Like all successful people, and Pollos is successful by every modern measure, he couldn't have done this alone. Among many, he credits Mike Wells of the Small Business Development Center at North Idaho College for serving as Jerome's business coach the past three years.

“I don't understand why more businesses don't rely on that (SBDC),” Pollos said. “Mike's owned a number of businesses and has a lot of knowledge — a lot of failures and a lot of successes, and that's what you want.

“I feel like I have a pretty good handle on it now and know what it takes to hit a success level, but there's always more to learn. I listen to podcasts all damn day when I'm toning pictures just so I can know more and learn different ways to make my business more profitable or streamlined or provide a client something that's going to add value.”

From there to here, Jerome's transcript over the past 20-plus years shows he is in fact a photo guy, a superb shooter, his career born during an awkward assignment featuring a sick little boy with a bird on his head.

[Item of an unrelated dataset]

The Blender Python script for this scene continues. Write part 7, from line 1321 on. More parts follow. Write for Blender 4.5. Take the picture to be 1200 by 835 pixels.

They are the moments Jerome not only captures, but lives for.

• • •

INFORMATION: www.jeromepollosphotography.com

Fun with Numbers

$75,000: Roughly, Jerome's initial investment in his business

40: Percentage of business from out of town

150,000-200,000: Number of frames Jerome shoots annually

$4,700: Average fee for a Jerome Pollos wedding shoot

90: Percent of inquiries that come from his website

And the most important number of all:

4: Jerome, his wife, Marie, and his daughters, Felicia, 21, and Rheana, 16

Did you know?

On top of his busy professional schedule and family life, Jerome has been North Idaho College's photojournalism instructor since 2007.